2019年12月31日火曜日

水戸へ

 年の瀬に、なぜか水戸へ1泊2日で参りました。
 茨城県立歴史館および駅前の会議室にて研究会討議。そのあと、水戸市の発行による「水戸学の道」という案内図も参照しながら、複数の名ガイドとともに、水戸城の土塁=空堀の構造がそのまま残っている所を歩きました。水戸は1945年のなんと8月2日に空襲されたのですね! → https://www.city.mito.lg.jp/001373/heiwa/heiwa/p002581.html

 快晴の冬空の下、義公(光圀、水戸黄門)生誕の地から、坂を登って旧本丸の県立第一高校、二の丸の白壁塀、大日本史編纂の地(格さん像)、師範学校跡、再建された大手門から大手橋をわたって、三の丸の弘道館へ。慶喜謹慎の場でもありました。
https://www.ibarakiguide.jp/kodokan/history.html
漢文の書式(作法)についても教えられましたが、戊辰戦争にともなう弘道館の戦い(天狗争乱)については、まったく知らなかった。後まで尾を引く、悲しい(むなしい)歴史です。
 梅園を通って、旧県庁の裏手、そして正面へ。
 ここで今井宏さんの生涯、そして遅塚家のことも思い浮かべ語りながら、銀杏坂へ。坂道を下りきったところにある大銀杏も、水戸空襲の忘れ形見なんですね。

 2日間ともに寒く、快晴。水戸を訪れるにはふさわしい日でした。

2 件のコメント:

古谷大輔 さんのコメント...

烈公(徳川斉昭)撰『弘道館記』(1838年)の拓本が京都大学貴重資料デジタルアーカイブで見られます。先の合宿で中国史研究・日本史研究の第一人者から教えて頂いた漢文の作法について、但野正弘『水戸烈公と藤田東湖『弘道館記』の碑文』(水戸史学会、2002年)でも以下のような整理がありました。リマインドとして多少文章を改めて整理します。(水戸時代に僕は但野先生から日本史を教えて頂きました。)


⑴擡頭…表敬第1位を表す神聖・寶祚・神皇などの語句は、改行して1字分を突出させる。
⑵平出…表敬第2位に表す東照宮・日本武尊などの語句は、改行するが突出はさせない。
⑶闕字…表敬第3位を表す義公・國家・神州などの語句は、文中に1字ないし3字の字間をあける。

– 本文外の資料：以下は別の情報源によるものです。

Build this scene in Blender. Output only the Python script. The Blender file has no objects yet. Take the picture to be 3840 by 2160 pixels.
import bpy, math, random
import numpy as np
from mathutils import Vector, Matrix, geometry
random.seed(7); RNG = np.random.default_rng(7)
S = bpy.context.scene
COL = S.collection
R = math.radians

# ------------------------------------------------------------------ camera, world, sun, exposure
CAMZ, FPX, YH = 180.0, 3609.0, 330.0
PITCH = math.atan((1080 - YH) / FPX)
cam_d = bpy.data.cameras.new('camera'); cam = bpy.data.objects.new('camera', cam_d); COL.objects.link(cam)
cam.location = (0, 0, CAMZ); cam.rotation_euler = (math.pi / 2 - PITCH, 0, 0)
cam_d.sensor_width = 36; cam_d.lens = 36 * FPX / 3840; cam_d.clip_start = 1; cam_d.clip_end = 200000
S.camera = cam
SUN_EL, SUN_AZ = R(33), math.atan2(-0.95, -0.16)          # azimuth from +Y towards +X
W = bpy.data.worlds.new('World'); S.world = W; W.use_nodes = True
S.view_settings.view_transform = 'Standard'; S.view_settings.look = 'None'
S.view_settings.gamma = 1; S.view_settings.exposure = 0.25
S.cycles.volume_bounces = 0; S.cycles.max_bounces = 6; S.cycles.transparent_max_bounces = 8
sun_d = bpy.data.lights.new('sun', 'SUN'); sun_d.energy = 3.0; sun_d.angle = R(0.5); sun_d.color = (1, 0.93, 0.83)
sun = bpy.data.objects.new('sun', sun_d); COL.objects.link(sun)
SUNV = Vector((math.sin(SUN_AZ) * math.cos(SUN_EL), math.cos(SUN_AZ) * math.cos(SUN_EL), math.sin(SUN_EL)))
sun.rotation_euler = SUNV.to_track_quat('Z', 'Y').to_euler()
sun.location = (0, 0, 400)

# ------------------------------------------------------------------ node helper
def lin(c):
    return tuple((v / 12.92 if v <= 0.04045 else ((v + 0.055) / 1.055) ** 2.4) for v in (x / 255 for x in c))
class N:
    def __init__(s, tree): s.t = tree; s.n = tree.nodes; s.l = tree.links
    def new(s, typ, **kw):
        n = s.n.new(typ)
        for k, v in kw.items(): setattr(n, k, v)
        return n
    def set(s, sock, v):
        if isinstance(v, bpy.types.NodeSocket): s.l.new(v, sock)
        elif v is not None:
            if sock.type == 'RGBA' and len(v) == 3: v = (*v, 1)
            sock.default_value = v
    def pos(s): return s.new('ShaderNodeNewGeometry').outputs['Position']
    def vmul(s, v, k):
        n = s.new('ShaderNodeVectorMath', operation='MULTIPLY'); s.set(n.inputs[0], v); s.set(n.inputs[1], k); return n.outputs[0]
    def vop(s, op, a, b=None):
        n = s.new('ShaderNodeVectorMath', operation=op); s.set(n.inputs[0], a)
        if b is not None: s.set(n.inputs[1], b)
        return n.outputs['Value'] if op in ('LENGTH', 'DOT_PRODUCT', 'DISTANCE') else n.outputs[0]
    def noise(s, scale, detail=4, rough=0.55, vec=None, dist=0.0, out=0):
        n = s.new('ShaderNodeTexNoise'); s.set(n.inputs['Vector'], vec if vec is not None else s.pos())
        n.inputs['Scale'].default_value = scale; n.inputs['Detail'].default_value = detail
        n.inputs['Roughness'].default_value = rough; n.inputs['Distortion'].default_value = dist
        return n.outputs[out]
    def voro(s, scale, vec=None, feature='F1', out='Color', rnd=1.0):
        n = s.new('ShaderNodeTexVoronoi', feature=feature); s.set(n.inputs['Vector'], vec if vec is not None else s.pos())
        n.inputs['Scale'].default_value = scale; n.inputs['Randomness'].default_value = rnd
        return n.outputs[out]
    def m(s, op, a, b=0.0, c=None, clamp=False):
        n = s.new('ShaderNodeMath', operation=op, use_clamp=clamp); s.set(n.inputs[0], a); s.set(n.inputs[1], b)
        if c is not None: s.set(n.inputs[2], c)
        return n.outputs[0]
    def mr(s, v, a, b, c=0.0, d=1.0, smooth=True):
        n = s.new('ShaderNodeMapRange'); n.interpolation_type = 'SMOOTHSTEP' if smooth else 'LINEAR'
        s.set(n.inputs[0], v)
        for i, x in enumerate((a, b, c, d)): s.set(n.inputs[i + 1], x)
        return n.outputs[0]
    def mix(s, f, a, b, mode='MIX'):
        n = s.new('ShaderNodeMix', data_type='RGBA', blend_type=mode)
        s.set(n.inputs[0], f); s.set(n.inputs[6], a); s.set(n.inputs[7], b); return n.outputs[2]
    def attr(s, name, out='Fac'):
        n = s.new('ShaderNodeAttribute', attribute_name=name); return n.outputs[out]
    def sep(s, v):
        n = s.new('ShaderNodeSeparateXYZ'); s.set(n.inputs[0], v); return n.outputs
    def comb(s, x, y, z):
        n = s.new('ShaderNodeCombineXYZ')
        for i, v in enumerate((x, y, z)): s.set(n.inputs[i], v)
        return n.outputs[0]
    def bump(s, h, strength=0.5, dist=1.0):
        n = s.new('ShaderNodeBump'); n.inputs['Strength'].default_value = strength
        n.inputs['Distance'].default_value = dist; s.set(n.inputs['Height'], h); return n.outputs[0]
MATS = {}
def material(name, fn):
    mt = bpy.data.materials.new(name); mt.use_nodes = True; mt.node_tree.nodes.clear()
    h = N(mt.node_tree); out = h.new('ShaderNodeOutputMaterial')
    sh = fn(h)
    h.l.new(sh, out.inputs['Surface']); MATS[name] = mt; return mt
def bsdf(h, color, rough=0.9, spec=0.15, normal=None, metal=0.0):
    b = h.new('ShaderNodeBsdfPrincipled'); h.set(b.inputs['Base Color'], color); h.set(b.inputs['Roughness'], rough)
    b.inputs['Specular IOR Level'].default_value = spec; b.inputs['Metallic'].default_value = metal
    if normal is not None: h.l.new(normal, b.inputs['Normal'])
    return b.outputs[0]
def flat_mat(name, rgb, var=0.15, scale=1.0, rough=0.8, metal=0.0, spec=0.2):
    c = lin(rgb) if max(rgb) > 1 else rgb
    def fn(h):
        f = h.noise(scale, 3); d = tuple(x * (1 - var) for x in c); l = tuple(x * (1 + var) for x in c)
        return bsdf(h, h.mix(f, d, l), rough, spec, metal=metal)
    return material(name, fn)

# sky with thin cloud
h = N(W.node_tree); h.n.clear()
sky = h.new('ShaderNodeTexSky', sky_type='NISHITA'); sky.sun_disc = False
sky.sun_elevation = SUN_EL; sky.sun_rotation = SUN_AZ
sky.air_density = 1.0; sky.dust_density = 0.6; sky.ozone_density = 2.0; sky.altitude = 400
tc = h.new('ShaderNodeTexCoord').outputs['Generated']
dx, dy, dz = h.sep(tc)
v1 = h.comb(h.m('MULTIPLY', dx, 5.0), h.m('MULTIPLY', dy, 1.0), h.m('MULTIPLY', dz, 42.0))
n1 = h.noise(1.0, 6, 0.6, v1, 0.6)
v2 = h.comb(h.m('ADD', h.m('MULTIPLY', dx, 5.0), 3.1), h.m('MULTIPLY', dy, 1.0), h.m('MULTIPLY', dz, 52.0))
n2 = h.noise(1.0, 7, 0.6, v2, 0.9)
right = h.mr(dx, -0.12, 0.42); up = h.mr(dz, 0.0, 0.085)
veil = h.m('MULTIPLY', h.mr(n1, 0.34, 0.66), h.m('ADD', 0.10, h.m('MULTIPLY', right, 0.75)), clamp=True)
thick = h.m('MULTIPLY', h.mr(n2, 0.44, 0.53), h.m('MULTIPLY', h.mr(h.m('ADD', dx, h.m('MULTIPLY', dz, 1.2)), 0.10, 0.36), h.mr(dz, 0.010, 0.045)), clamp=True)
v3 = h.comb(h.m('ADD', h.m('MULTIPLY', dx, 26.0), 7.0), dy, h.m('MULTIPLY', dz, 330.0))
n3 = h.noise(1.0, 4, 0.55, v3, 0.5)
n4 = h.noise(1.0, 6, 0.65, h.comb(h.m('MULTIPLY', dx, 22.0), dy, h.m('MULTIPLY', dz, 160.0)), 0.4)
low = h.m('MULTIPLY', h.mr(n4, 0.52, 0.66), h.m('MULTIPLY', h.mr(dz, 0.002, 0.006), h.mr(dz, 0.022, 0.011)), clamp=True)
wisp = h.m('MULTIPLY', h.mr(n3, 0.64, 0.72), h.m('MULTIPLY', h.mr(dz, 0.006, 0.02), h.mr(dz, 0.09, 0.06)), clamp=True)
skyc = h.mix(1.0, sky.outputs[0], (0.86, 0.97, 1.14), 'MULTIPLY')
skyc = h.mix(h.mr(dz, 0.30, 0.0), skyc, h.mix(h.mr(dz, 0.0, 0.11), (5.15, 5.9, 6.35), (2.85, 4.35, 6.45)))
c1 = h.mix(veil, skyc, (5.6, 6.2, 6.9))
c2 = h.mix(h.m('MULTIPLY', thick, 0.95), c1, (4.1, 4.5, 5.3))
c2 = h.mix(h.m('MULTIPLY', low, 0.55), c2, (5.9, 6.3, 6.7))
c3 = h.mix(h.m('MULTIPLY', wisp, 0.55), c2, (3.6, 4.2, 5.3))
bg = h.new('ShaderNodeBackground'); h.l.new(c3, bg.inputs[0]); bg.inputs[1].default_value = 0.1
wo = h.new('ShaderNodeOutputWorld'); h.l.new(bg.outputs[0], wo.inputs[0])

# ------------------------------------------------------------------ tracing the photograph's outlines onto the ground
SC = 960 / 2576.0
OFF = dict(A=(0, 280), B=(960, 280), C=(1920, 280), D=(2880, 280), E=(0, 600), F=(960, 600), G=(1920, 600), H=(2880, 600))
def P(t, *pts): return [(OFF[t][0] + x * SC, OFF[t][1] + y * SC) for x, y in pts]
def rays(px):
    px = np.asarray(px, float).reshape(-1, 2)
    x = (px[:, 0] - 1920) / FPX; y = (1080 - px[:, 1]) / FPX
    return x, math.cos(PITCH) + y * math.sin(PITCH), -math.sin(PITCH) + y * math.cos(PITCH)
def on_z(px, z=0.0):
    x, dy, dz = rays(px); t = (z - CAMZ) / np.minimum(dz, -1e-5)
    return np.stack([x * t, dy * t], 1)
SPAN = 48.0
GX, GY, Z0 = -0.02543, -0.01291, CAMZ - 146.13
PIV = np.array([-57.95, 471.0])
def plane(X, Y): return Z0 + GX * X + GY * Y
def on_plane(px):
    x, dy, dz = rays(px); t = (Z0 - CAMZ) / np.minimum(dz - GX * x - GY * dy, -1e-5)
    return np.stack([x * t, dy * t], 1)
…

「弘道とは何ぞ。人能く道を弘むるなり。」で始まる『弘道館記』で「道」は「天地の大經」と説かれています。この世の原理(principle)とでも呼ぶべき「道」は、会沢正志斎のように普遍的なもの、徳川斉昭のように中国と日本で共有されているもの…と論者によって多様です。しかし『弘道館記』の草稿を練り『弘道館記述義』(1847年)で注釈をまとめた藤田東湖が『回転詩史』(1844年)で「大義を明らかにして皇道は興起する」と詠んだことを思えば、各々の地に固有なprincipleを彰らかにしてわかる「皇道」は「日本固有のconstitution」とも読めます。ですから、先日の水戸踏査の際、僕は『弘道館記』で言われた「尊皇」などは、そうしたconstitutionを尊ぶことだっただろうと思いを巡らせていました。


印象のみに基づく単純な議論は慎みますが、先日のジャコバン研究会にて近藤先生から「革命のキーワードとしてconventionが重要」と教えて頂きました。またフランス革命で対立した様々な政治勢力が、constitutonの奪い合いに似た抗争を展開していた点も確認されました。翻って、上記の水戸の論調を踏まえた幕末から明治の「革命」家たちにも、古来成文化されなかったconstitutonやconventionをどう見るかが重大だっただろうと思いを馳せることができた点で、先日の踏査に意味があったと思います。(ただし幕末の水戸の行く末が弘道館戦争(1868年)を頂点とする壮絶な「内ゲバ」の結果、余力を失ったことを思うとき、それは世界史的にも現代史的にも既視感を得る悲劇のひとつであって、正直「虚しさ」を覚えます。)


今年もご教導のほどよろしくお願いします。

近藤 さんのコメント...

コメントありがとうございます。
水戸はまことに人を考えさせる場所ですね。
コメントされているような漢文的知識と欧文的知識(の共存)から成り立っていたはずの、福澤諭吉・夏目漱石 → 大塚久雄・丸山真男の言説ですが、あまりむずかしい漢語に引きづられることなく、わかりやすい近代口語の書き言葉を確立したという事実も、明治から昭和初期の日本語世界にとって決定的とおもわれます。
これは国体明徴運動に近い人々が、むやみにむずかしい漢語の微妙なニュアンスにこだわったのと、対照的。